Nie przesadzam ani trochę. Krzyczał "kup mnie" :)
Połowę zjedliśmy stojąc w kuchni przy desce. Ja, mąż i syn. Córka łososia nie lubi. Drugą połowę przeznaczyliśmy na obiad.
Wiedzieliśmy jednak, że tak dobrej ryby, tak smacznej, nie można po prostu wmieszać do sosu i ukryć.
Nie mogliśmy mu tego zrobić. Musiał być wyeksponowany.
Co idealnie podkreśli smak wędzonego łososia?
Sos serowy, pieprz cytrynowy, świeży koperek i sok z limonki.
Jak to dla Was piszę, od razu robię się głodna.
Kochani znajdźcie takiego łososia w swojej okolicy i zróbcie ten przepis.
Polecam ;)
Kaloryczność:
Porcja dla jednej osoby ma ok. 500 kcal
Składniki na obiad dla 2 osób:
- 100 gramów łososia wędzonego na zimno
- płaska łyżeczka klarowanego masła
- mały ząbek czosnku
- 125 gramów serka typu Philadelphia
- duża garść szpinaku
- jedna młoda marchewka
- 150 ml bulionu jarzynowego
- 120 gramów suchego makaronu
- pieprz cytrynowy
- świeży koperek
- sok z limonki
Sposób przygotowania:
- Marchew ścieramy na tagliatelle przy pomocy obieraczki do warzyw. Łososia kroimy w paski.
- Na maśle przesmażamy szpinak z czosnkiem aż straci objętość. Odkładamy na bok. Na tę samą patelnię wrzucamy tagliatelle z marchewki. Podlewamy bulionem. Przykrywamy pokrywką. Dusimy aż marchew zmięknie.
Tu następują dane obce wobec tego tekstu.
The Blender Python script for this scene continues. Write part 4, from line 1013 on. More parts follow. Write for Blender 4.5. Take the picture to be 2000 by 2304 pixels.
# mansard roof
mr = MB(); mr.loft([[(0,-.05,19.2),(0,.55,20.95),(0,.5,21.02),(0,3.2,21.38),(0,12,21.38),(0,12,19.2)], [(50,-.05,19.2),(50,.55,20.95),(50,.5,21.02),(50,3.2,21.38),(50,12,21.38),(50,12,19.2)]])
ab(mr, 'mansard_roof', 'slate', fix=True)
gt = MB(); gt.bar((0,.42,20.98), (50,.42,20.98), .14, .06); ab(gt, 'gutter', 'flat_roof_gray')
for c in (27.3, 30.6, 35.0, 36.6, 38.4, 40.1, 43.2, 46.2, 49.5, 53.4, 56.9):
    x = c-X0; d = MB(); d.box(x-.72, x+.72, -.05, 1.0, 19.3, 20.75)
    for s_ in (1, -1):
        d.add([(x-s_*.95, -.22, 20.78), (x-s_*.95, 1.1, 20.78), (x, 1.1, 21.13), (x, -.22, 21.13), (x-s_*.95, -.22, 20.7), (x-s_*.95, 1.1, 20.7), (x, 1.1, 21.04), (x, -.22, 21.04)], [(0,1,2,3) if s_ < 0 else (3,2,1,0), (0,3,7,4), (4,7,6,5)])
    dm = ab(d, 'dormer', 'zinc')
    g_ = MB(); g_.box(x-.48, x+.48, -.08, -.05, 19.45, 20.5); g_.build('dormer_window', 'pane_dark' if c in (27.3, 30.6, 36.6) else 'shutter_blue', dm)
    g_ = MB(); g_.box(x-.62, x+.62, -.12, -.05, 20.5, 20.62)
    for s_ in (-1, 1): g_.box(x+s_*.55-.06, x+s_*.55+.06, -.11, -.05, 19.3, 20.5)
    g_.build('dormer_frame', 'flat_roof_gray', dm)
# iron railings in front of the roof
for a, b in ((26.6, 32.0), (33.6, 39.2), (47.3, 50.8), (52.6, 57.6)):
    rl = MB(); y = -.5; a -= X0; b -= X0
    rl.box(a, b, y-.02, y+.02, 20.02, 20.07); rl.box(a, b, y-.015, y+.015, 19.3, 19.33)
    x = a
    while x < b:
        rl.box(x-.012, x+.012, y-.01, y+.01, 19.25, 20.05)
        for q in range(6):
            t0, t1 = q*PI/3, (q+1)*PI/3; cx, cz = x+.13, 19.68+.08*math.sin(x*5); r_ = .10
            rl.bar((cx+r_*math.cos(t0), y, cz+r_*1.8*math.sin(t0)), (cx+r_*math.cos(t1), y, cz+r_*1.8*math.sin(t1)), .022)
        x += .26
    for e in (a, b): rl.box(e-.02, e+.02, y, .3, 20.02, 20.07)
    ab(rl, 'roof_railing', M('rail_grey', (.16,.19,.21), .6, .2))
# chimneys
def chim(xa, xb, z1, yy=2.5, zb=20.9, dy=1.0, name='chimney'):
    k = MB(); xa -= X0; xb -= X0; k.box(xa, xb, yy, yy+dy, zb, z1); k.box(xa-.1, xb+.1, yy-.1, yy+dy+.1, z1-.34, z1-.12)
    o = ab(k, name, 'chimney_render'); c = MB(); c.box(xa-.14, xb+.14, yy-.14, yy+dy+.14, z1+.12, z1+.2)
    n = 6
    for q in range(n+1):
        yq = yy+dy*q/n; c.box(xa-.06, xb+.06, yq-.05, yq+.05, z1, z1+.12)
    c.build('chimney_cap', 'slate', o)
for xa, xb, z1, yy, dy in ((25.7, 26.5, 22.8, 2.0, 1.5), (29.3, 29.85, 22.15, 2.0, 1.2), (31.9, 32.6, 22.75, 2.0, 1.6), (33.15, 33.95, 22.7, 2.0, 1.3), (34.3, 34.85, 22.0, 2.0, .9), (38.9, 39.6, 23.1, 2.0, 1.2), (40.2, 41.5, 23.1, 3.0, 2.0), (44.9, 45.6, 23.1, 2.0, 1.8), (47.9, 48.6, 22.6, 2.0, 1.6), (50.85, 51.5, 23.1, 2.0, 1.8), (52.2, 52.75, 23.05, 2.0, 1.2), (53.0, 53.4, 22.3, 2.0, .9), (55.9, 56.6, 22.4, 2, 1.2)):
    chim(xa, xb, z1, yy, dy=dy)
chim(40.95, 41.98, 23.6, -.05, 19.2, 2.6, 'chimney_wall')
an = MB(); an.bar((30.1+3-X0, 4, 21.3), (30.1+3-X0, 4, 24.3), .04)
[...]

- Do marchewki dodajemy serek. Mieszamy do uzyskania gładkiej, jednolitej konsystencji. Jeśli masa jest za gęsta, dolewamy bulionu. Dodajemy szpinak z czosnkiem, mieszamy. Doprawiamy solą i pieprzem cytrynowym. Na koniec posypujemy świeżym koperkiem.
- Makaron gotujemy al dente. Mieszamy z sosem. Wierzch obkładamy kawałkami łososia. Całe danie skrapiamy sokiem z limonki.